"AZİZ TÜRK MİLLETİNİN GELECEĞİ İÇİN "HAYIR" DİYELİM"

Tarih : 2010-08-31 / Kategori : Genel Haber

     Birinci sınıf hâkimlikten istifa ederek siyasete atılan ve MHP Milletvekili adayı olan Av. Gündüz Güneş, gazetemizi ziyaret

ederek Genel Yayın Yönetmeni Cabbar Şıktaş’la bir süre görüştü ve Evet-Hayır referandumu ile görüşlerini açıkladı…              
    Sayın Güneş; Anayasa Referandumu sırasında “Hayır” çalışması yapmak üzere, Iğdır’a geldiğinizi ve bu yönde çalışma yaptığınızı biliyoruz. Bir hukukçu gözüyle, görüşünüzü almak istiyoruz.
     Sayın Şıktaş, öncelikle gazeteniz aracılığı ile tüm Iğdır Halkına, sevgi ve saygılarımı sunmak istiyorum. Ben, Iğdırlı bir hemşeriniz olarak; AKP hükümetinin hem Uluslar arası alanda izlediği tavizci politika, hem üke geneli, hem de Güneydoğu Anadolu ve Doğu Anadolu bölgesi ve  Iğdır özelinde  izlediği politika yüzünden, hem AKP’ye hem de art  niyetle referandumda önümüze koyduğu tatlandırılmış zehir misali, Anayasa değişikliği paketinden dolayı “ Hayır” diyorum. Vatanını, milletini seven tüm değerli Iğdır Halkının da  “Hayır” demesini diliyorum.

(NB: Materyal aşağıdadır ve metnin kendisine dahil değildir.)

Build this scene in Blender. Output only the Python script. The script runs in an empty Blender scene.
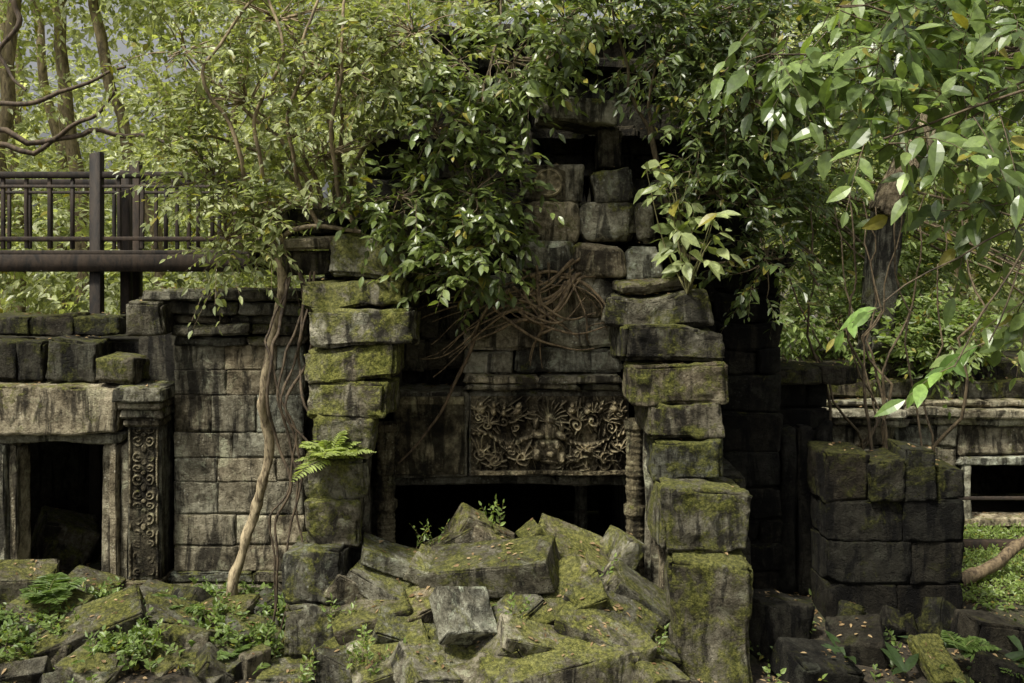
import bpy, math
import numpy as np
from mathutils import Vector, Euler
rng = np.random.default_rng(11)
scene = bpy.context.scene

# ------------------------------------------------------------------ helpers
def _h(i, j, k, s):
    n = (i*374761393 + j*668265263 + k*2147483647 + s*1274126177) & 0xffffffff
    n = ((n ^ (n >> 13)) * 1274126177) & 0xffffffff
    n = (n ^ (n >> 16)) & 0xffffffff
    return n / 4294967295.0
def vnoise(p, s=0):
    p = np.asarray(p, float)
    pi = np.floor(p).astype(np.int64); f = p - pi; u = f*f*(3-2*f)
    r = 0
    for a in (0, 1):
        for b in (0, 1):
            for c in (0, 1):
                w = (u[..., 0] if a else 1-u[..., 0])*(u[..., 1] if b else 1-u[..., 1])*(u[..., 2] if c else 1-u[..., 2])
                r = r + w*_h(pi[..., 0]+a, pi[..., 1]+b, pi[..., 2]+c, s)
    return r
def fbm(p, s=0, o=3):
    r = 0; a = .5; t = 0
    for i in range(o):
        r = r + a*vnoise(np.asarray(p)*2**i, s+i); t += a; a *= .5
    return r/t
def nrm(v):
    return v/np.maximum(np.linalg.norm(v, axis=-1, keepdims=True), 1e-9)

class Geo:
    def __init__(s): s.v = []; s.q = []; s.t = []; s.n = 0
    def add(s, v, q, t):
        v = np.asarray(v, float).reshape(-1, 3); q = np.asarray(q, np.int64).reshape(-1, 4)
        t = np.asarray(t, float)
        if t.ndim == 1: t = np.tile(t, (len(v), 1))
        if t.shape[1] == 3: t = np.hstack([t, np.ones((len(t), 1))])
        s.v.append(v); s.q.append(q+s.n); s.t.append(t); s.n += len(v)
    def build(s, name, mat, parent=None, smooth=True):
        V = np.vstack(s.v); Q = np.vstack(s.q); T = np.vstack(s.t)
        me = bpy.data.meshes.new(name)
        me.vertices.add(len(V)); me.vertices.foreach_set('co', V.astype(np.float32).ravel())
        me.loops.add(len(Q)*4); me.loops.foreach_set('vertex_index', Q.astype(np.int32).ravel())
        me.polygons.add(len(Q)); me.polygons.foreach_set('loop_start', np.arange(0, len(Q)*4, 4, dtype=np.int32))
        me.update(calc_edges=True)
        at = me.attributes.new('tint', 'FLOAT_COLOR', 'POINT'); at.data.foreach_set('color', T.astype(np.float32).ravel())
        me.polygons.foreach_set('use_smooth', np.full(len(Q), smooth))
        me.materials.append(mat)
        ob = bpy.data.objects.new(name, me); scene.collection.objects.link(ob)
        if parent: ob.parent = parent
        return ob
def empty(name):
    e = bpy.data.objects.new(name, None); scene.collection.objects.link(e); e.empty_display_size = .3
    return e

# cube template
_tm = {}
def template(N):
    if N in _tm: return _tm[N]
    idx = {}; V = []; F = []
    def g(c):
        if c not in idx: idx[c] = len(V); V.append(c)
        return idx[c]
    for ax in range(3):
        for side in (0, N):
            for a in range(N):
                for b in range(N):
                    cs = []
                    for da, db in ((0, 0), (1, 0), (1, 1), (0, 1)):
                        c = [0, 0, 0]; c[ax] = side; c[(ax+1) % 3] = a+da; c[(ax+2) % 3] = b+db; cs.append(g(tuple(c)))
                    if side == 0: cs.reverse()
                    F.append(cs)
    _tm[N] = (np.array(V), np.array(F)); return _tm[N]

TOPS = []   # upward faces that collect fallen leaves
def block(G, c, size, rot=(0, 0, 0), tone=None, moss=.3, r=.025, amp=.016, warp=.03, chip=.1, N=None, col=(1, 1, 1), litter=True, taper=.04):
    h = np.array(size, float)/2; c = np.array(c, float)
    if N is None: N = 20 if max(size) > .45 else 13
    r = min(r, h.min()*.6)
    I, F = template(N)
    g = []
    for a in range(3):
        g.append(np.concatenate([[-h[a], -h[a]+.3*r], np.linspace(-h[a]+r, h[a]-r, N-3), [h[a]-.3*r, h[a]]]))
    p = np.stack([g[a][I[:, a]] for a in range(3)], 1)
    q = np.clip(p, -(h-r), h-r); d = p-q; L = np.linalg.norm(d, axis=1, keepdims=True); n = d/L
    p = q+n*r
    edge = (np.abs(d) > r*.25).sum(1) >= 2
    cut = nrm(rng.normal(0, 1, 3)*[1, 1, .6]); lim = (np.abs(cut)*h).sum()*rng.uniform(.78, 1.15)
    over = np.clip(p@cut-lim, 0, None); p = p-cut*over[:, None]*(chip > .11)   # a broken-off corner
    tp = rng.normal(0, taper, 4)
    p[:, 0] *= 1+tp[0]*p[:, 2]/h[2]; p[:, 1] *= 1+tp[1]*p[:, 2]/h[2]; p[:, 2] *= 1+tp[2]*p[:, 0]/h[0]
    R = np.array(Euler([math.radians(a) for a in rot]).to_matrix())
    off = rng.uniform(-50, 50, 3)
    pp = p+off
    p = p+n*((fbm(pp*9, 3, 3)-.5)*2*amp)[:, None]
    w = np.stack([vnoise(pp*2.2, 5), vnoise(pp*2.2, 6), vnoise(pp*2.2, 7)], 1)-.5
    p = p+w*warp*2
    e = (np.clip(vnoise(pp*4.5, 9)-.5, 0, 1)*chip*2+np.clip(vnoise(pp*13, 19)-.5, 0, 1)*chip*.5)*edge
    p = p-n*e[:, None]
    V = p@R.T+c
    if tone is None: tone = rng.uniform(.65, 1.3)
    hue = rng.normal(0, .04)
    t = [tone*col[0]*(1+hue), tone*col[1], tone*col[2]*(1-hue), moss]
    G.add(V, F, t)
    if litter:
        zz = R[2, :]; ax = int(np.argmax(np.abs(zz)*1.0)); sg = 1 if zz[ax] > 0 else -1
        if abs(zz[ax]) > .8:
            TOPS.append((c+R[:, ax]*sg*h[ax], R[:, (ax+1) % 3]*h[(ax+1) % 3], R[:, (ax+2) % 3]*h[(ax+2) % 3], R[:, ax]*sg))
def box(G, x0, x1, y0, y1, z0, z1, rot=(0, 0, 0), **k):
    block(G, ((x0+x1)/2, (y0+y1)/2, (z0+z1)/2), (x1-x0, y1-y0, z1-z0), rot, **k)
def course(G, x0, x1, z0, z1, y, depth, bw=.5, jit=.012, gap=.003, **k):
    x = x0; tn = k.pop('tone', None)
    while x < x1-.02:
        w = bw*rng.uniform(.7, 1.35)
        if x1-x-w < bw*.4: w = x1-x
        w = min(w, x1-x)
        j = rng.normal(0, jit)
        box(G, x+gap, x+w-gap, y+j, y+depth+j, z0+gap, z1-gap, tone=None if tn is None else tn*rng.uniform(.7, 1.3), **k)
        x += w
def wall(G, x0, x1, z0, z1, y, depth=.35, ch=.3, bw=.5, **k):
    n = max(1, round((z1-z0)/ch)); hs = rng.uniform(.75, 1.25, n); hs = hs/hs.sum()*(z1-z0); z = z0
    for hh in hs:
        course(G, x0, x1, z, z+hh, y, depth, bw, **k); z += hh
def plain(G, x0, x1, y0, y1, z0, z1, t=(1, 1, 1, .2)):
    v = [(x, y, z) for x in (x0, x1) for y in (y0, y1) for z in (z0, z1)]
    G.add(v, [(0, 1, 3, 2), (4, 6, 7, 5), (0, 4, 5, 1), (2, 3, 7, 6), (0, 2, 6, 4), (1, 5, 7, 3)], t)

def catmull(P, m=6):
    P = np.asarray(P, float); Q = np.vstack([2*P[0]-P[1], P, 2*P[-1]-P[-2]]); out = []
    for i in range(1, len(Q)-2):
        t = np.linspace(0, 1, m, endpoint=False)[:, None]
        a, b, c, d = Q[i-1], Q[i], Q[i+1], Q[i+2]
        out.append(.5*((2*b)+(-a+c)*t+(2*a-5*b+4*c-d)*t**2+(-a+3*b-3*c+d)*t**3))
    out.append(P[-1:]); return np.vstack(out)
def tube(G, pts, r0, r1, k=7, tint=(1, 1, 1), m=6, wob=.0, knob=.12):
    P = catmull(pts, m) if m > 1 else np.asarray(pts, float)
    n = len(P)
    if wob: P = P+(np.stack([vnoise(P*2.7+11, 1), vnoise(P*2.7+5, 2), vnoise(P*2.7, 3)], 1)-.5)*2*wob
    T = nrm(np.gradient(P, axis=0)); ref = np.array([.31, .2, .1]) if abs(T[:, 2]).mean() > .6 else np.array([.05, .1, 1.])
    A = nrm(np.cross(T, ref)); B = np.cross(T, A)
    R = np.linspace(r0, r1, n)
    a = np.arange(k)/k*2*np.pi
    rad = R[:, None]*(1+knob*(vnoise(np.stack([np.repeat(P[:, 0:1]*9, k, 1)+np.cos(a), np.repeat(P[:, 1:2]*9, k, 1)+np.sin(a), np.repeat(P[:, 2:3]*9, k, 1)], -1), 4)-.5)*2)
    V = P[:, None]+A[:, None]*(np.cos(a)[None, :, None]*rad[..., None])+B[:, None]*(np.sin(a)[None, :, None]*rad[..., None])
    i = np.arange(n-1)[:, None]; j = np.arange(k)[None]
    Q = np.stack([i*k+j, i*k+(j+1) % k, (i+1)*k+(j+1) % k, (i+1)*k+j], -1)
    G.add(V, Q, tint)

def leaves(G, P, D, Nn, L, W, tint, hi=False, curl=.15, fold=.22):
    n = len(P); D = nrm(D); S = nrm(np.cross(D, Nn)); N = np.cross(S, D)
    L = np.broadcast_to(L, (n,))[:, None]; W = np.broadcast_to(W, (n,))[:, None]
    if not hi:
        def st(t, w): return P+D*L*t+S*W*w*.5+N*(abs(w)*fold*W*.5-curl*L*t*t)
        V = np.stack([P, st(.3, -1), st(.68, -.75), st(1, 0), st(.68, .75), st(.3, 1)], 1)
        q = np.array([[0, 1, 2, 3], [0, 3, 4, 5]])
    else:
        rows = []
        for t, w in ((0, .05), (.14, .6), (.36, 1), (.62, .88), (.84, .42), (1, .02)):
            for sg in (-1, 0, 1):
                rows.append(P+D*L*t+S*W*w*.5*sg+N*(abs(sg)*w*fold*W*.5-curl*L*t*t))
        V = np.stack(rows, 1); q = []
        for i in range(5):
            for j in (0, 1):
                q.append([3*i+j, 3*i+j+1, 3*i+4+j, 3*i+3+j])
        q = np.array(q)
    k = V.shape[1]
    Q = (np.arange(n)*k)[:, None, None]+q[None]
    G.add(V, Q, np.repeat(tint, k, 0))

def sprays(G, GW, P, D, Lt, n, LL, LW, cA, cB, g=.35, hi=False, hang=.3, flat=.5, twig=.003, bark=(.5, .45, .35), yellow=.03, curl=.18, ny=-.35):
    m = len(P); D = nrm(D); Lt = np.broadcast_to(Lt, (m,))[:, None, None]
    t = ((np.arange(n)+.7)/n)[None, :, None]
    up = np.array([0, 0, 1.])
    P3 = P[:, None]; D3 = D[:, None]
    pos = P3+D3*Lt*t-up*g*Lt*t*t
    T = nrm(D3-2*g*t*up+0*pos)
    side = nrm(np.cross(T, up+rng.normal(0, .3, (m, 1, 3))))
    alt = ((-1.)**np.arange(n))[None, :, None]
    di = T*.55+side*alt*.85+rng.normal(0, .28, (m, n, 3))-up*hang
    di[:, -1] = T[:, -1]+rng.normal(0, .2, (m, 3))
    nn = up+np.array([-.15, ny, 0])+rng.normal(0, flat, (m, n, 3))
    sz = rng.uniform(.5, 1.25, (m, n))*(1-.25*t[..., 0])
    f = np.clip(rng.uniform(0, 1, (m, 1))*.7+rng.uniform(0, .4, (m, n)), 0, 1)[..., None]
    cA = np.array(cA); cB = np.array(cB)
    col = (cA*(1-f)+cB*f)*rng.uniform(.7, 1.3, (m, n, 1))
    yl = rng.uniform(0, 1, (m, n, 1)) < yellow
    col = np.where(yl, np.array([.28, .25, .05]), col)
    leaves(G, pos.reshape(-1, 3), di.reshape(-1, 3), nn.reshape(-1, 3), (LL*sz).ravel(), (LW*sz*rng.uniform(.8, 1.1, sz.shape)).ravel(), np.hstack([col.reshape(-1, 3), np.ones((m*n, 1))]), hi, curl)
    if GW is not None:
        s = np.linspace(0, .95, 4)[None, :, None]
        C = P3+D3*Lt*s-up*g*Lt*s*s
        A = nrm(np.cross(D, np.array([.3, .2, 1.])))[:, None]; B = nrm(np.cross(D[:, None], A))
        rr = twig*(1-.6*s)
        ring = [C+rr*(A*math.cos(a)+B*math.sin(a)) for a in (0, 2.094, 4.189)]
        V = np.stack(ring, 2)  # m,4,3,3
        q = np.array([[i*3+j, i*3+(j+1) % 3, i*3+3+(j+1) % 3, i*3+3+j] for i in range(3) for j in range(3)])
        Q = (np.arange(m)*12)[:, None, None]+q[None]
        GW.add(V.reshape(-1, 3), Q, bark)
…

    2002 yılından beri AKP hükümetinin, dış politikada   izlediği “sıfır sorun” adına verdiği tavizlerle, hep kaybeden ülke konumuna bizi sokmuştur.  Kuzey Kıbrıs Türk halkına,  referandumda AKP hükümeti  “Evet” dedirtti. Rum kesimi aynı gün, büyük çoğunlukla “Hayır” dedi. Yine  Rum kesiminin Avrupa Birliğine girişine, garantör ülke olmamıza rağmen engel olmadık.

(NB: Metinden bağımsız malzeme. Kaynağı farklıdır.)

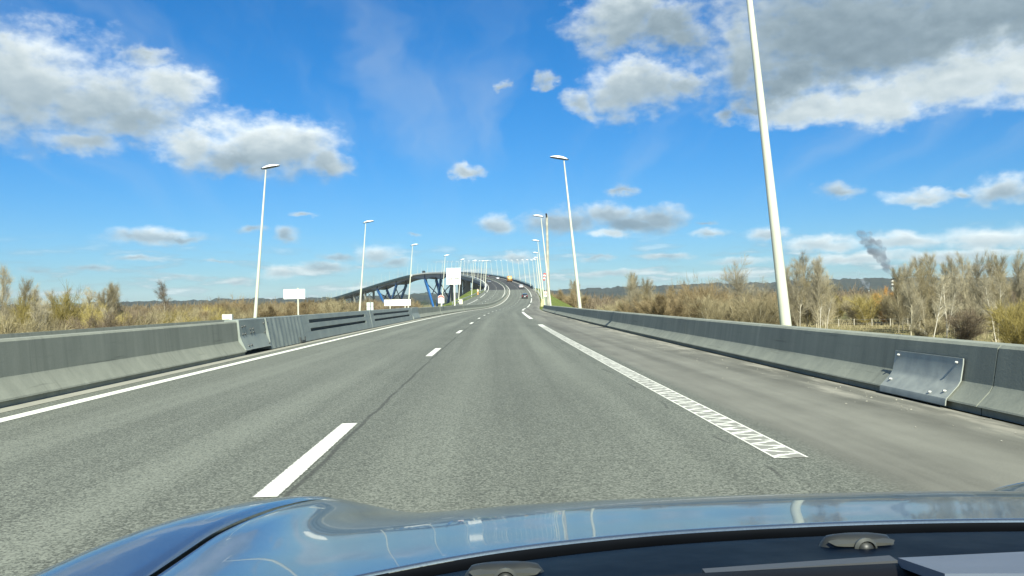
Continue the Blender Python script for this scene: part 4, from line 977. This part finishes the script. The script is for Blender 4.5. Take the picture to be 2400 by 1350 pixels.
# rough grass and bramble in the meadow to the right
def rough_grass():
    rng = np.random.RandomState(51); n = 26000; y = rng.uniform(112, 260, n); x = y*rng.uniform(.33, .80, n); dens = .5+.5*np.sin(x*.31+np.sin(y*.21)*2)*np.sin(y*.27); keep = rng.rand(n) < .35+.65*dens; x, y = x[keep], y[keep]; n = len(x)
    Q = strips(np.stack([x, y, np.full(n, GZ-.3)], 1), np.stack([rng.randn(n)*.35, rng.randn(n)*.35, np.ones(n)], 1), .5+.9*rng.rand(n)**2, .10+.12*rng.rand(n), rng); tag(quads_object('rough_grass', Q, M_tw_tan), kind='stuff')
rough_grass()
def meadow_fence(name, pts, label, mat, r, h):
    root = empty(name); tag(root, label, 'fence')
    for x, y in pts: m = MB(); m.tube((x, y, GZ-.5), (x+.05, y, GZ+h), r, r*.9, 6); m.build('post', mat, root)
    for z in (.45, .9):
        m = MB()
        for (a, b), (c, d) in zip(pts, pts[1:]): m.tube((a, b, GZ+h*z), (c, d, GZ+h*z), .012, .012, 4)
        m.build('wire', M_steel, root)
M_postw = simple('pale_fence_wood', (.50, .46, .37), .9)
meadow_fence('wire_fence', [(84.4, 205), (87.6, 203), (90.6, 201), (94.6, 200), (98.2, 198), (102, 197)], 'wire fence on thin pale posts crossing the meadow at right', M_postw, .09, 2.0)
meadow_fence('picket_fence', [(81.0+.75*i, 150+1.9*i) for i in range(14)], 'short run of white pickets slanting across the meadow', M_postw, .09, 1.25)

# ------------------------------------------------------------------ chimney with smoke
def chimney():
    root = empty('chimney', (900.5, 1800, GZ)); tag(root, 'striped red and white factory chimney trailing dark smoke', 'chimney'); zs = [0, 22, 26, 29.5, 33, 36.5, 40.3]
    cols = [M_signg, M_ink, M_signw, M_ink, M_signw, M_ink]
    for i in range(6):
        m = MB(); m.tube((0, 0, zs[i]), (0, 0, zs[i+1]), 3.3-.14*i, 3.2-.14*i, 16); m.build('band', cols[i], root, True, 40)
    root2 = empty('chimney', (799, 1700, GZ)); tag(root2, 'low dark chimney under the small white steam plume', 'chimney'); m = MB(); m.tube((0, 0, 0), (0, 0, 15), 2.2, 1.6, 14); m.build('shaft', M_signg, root2, True, 40); m = MB(); m.tube((0, 0, 15), (0, 0, 16), 1.7, 1.7, 14); m.build('rim', M_ink, root2)
chimney()
def plume(name, path, col, dens, seed, kindlabel):
    rng = np.random.RandomState(seed); import bmesh
    bm = bmesh.new()
    from mathutils import Matrix, Vector
    P = np.array([p[:3] for p in path]); Rr = np.array([p[3] for p in path]); t = np.linspace(0, len(P)-1, 46)
    for s in t:
        c = np.array([np.interp(s, range(len(P)), P[:, i]) for i in range(3)]); r = float(np.interp(s, range(len(P)), Rr))
        for _ in range(5):
            o = rng.randn(3)*r*.42; rr = r*(.38+.32*rng.rand()); bmesh.ops.create_icosphere(bm, subdivisions=2, radius=rr, matrix=Matrix.Translation(Vector(tuple(c+o))))
    me = bpy.data.meshes.new(name); bm.to_mesh(me); bm.free(); o = bpy.data.objects.new(name, me); COL.objects.link(o)
    md = o.modifiers.new('remesh', 'REMESH'); md.mode = 'VOXEL'; md.voxel_size = max(1.3, Rr.max()*.09)
    b = NB(name); b.nt.nodes.remove(b.bsdf); v = b.n('ShaderNodeVolumePrincipled'); nz = b.noise(b.pos(), .045, 5.0, .6)
    v.inputs['Color'].default_value = (*col, 1); b.put(v.inputs['Density'], b.m('MULTIPLY', b.ss(nz, .36, .58), dens)); v.inputs['Anisotropy'].default_value = .1; b.nt.links.new(v.outputs[0], b.out.inputs['Volume']); me.materials.append(b.mat)
    b.mat.cycles.volume_step_rate = 4.0
    tag(o, kind='stuff')
plume('smoke', [(900.5, 1800, 34, 3.6), (894, 1800, 50, 7.5), (884, 1800, 66, 10), (873, 1800, 86, 13), (864, 1800, 103, 15), (850, 1800, 114, 10), (838, 1800, 128, 10), (828, 1800, 136, 6)], (.36, .41, .49), .062, 61, '')
plume('steam', [(799, 1700, 10, 1.8), (796, 1700, 20, 5), (789, 1700, 30, 7), (782, 1700, 40, 5), (776, 1700, 48, 3)], (.85, .88, .92), .07, 62, '')
# ------------------------------------------------------------------ vehicles on the road
M_glass = simple('dark_car_glass', (0.012, 0.016, 0.02), 0.08, 0.0, 0.02, 1.0, coat=1.0)
M_tyre = simple('tyre_rubber', (0.018, 0.018, 0.018), 0.8, 0.0, 0.1, 4.0)
M_rim = simple('alloy_rim', (0.35, 0.35, 0.36), 0.35, 0.8, 0.05, 4.0)
M_trim = simple('black_trim', (0.02, 0.02, 0.022), 0.55, 0.0, 0.1, 4.0)
M_tail = simple('red_lamp_lens', (0.45, 0.015, 0.012), 0.2, 0.0, 0.05, 8.0, coat=1.0)
M_head = simple('clear_lamp_lens', (0.65, 0.66, 0.66), 0.12, 0.2, 0.05, 8.0, coat=1.0)
M_plate = simple('number_plate', (0.75, 0.75, 0.70), 0.5, 0.0, 0.03, 8.0)
def car_paint(name, c, metal=0.3): return simple(name, c, 0.28, metal, 0.03, 1.0, coat=1.0)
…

     AKP hükümeti,  gizli gizli Ermenistan’la görüşmeler yaptı. Ermenistan’ın gerek Soykırım iddiasını tanıma, gerek toprak, gerek tazminat iddialarından  ve Azerbaycan Türklerine yaptığı zulümden vazgeçmediği ve  Karabağ’ı boşaltmadığı gerekçesiyle, kapattığımız Alican sınır kapısını, hiçbir olumlu gelişme olmadığı halde, açmaya kalkmıştır. Gizli görüşmeyi önceleri inkar etmiştir. Gelen tepkiler üzerine geri adım atmış, yine de ders almamış, protokol imzalamış, Azerbaycan Türk halkını küstürmüş, Ermenistan tarafı ise  imzaladığı protokolü    Meclisinde onaylamayı reddetmiştir. AKP hükümeti, Azerbaycan bayrağını Bursa Stadına sokmamıştır.
    Irak politikasında da ABD’ye söz vermiş, “Teskere” henüz meclise dahi gelmeden, ABD savaş gemilerini karasularımıza sokmuş, Mardin gibi illerimizde de ABD askeri amaçlı yerler kiralamıştır. Meclisten tezkere geçmeyince, Türk Milletine ve İslam dünyasına, sanki büyük kahramanlık  yapmış gibi lanse etmiştir. Peki, bir gün sana sormazlar mı “ Bu teskereyi meclise hangi hükümet getirdi ? “ Yine de ABD’ye söz verip  yerine getirmediğin için, askerinin başına çuval geçirdiler, peki sen ne yaptın?
     Irak halkı bir gün demez mi “Sen Meclisten teskereyi geçirmedin ama lojistik desteği niye verdin, hava alanlarını niye kullandırdın. “ Her gün Müslümanlar ölürken, niye tepki göstermedin diye sormaz mı? Bu Irak halkı ki, Kıbrıs savaşında sana gemilerle petrol verdi. Depremde sana maddi yardım yaptı. Iraklı anaların, kızların namuslarına yapılan tecavüzün hesabını kim verecek ? Biz, başımızda AKP hükümeti vardı, ne yapalım mı diyeceğiz!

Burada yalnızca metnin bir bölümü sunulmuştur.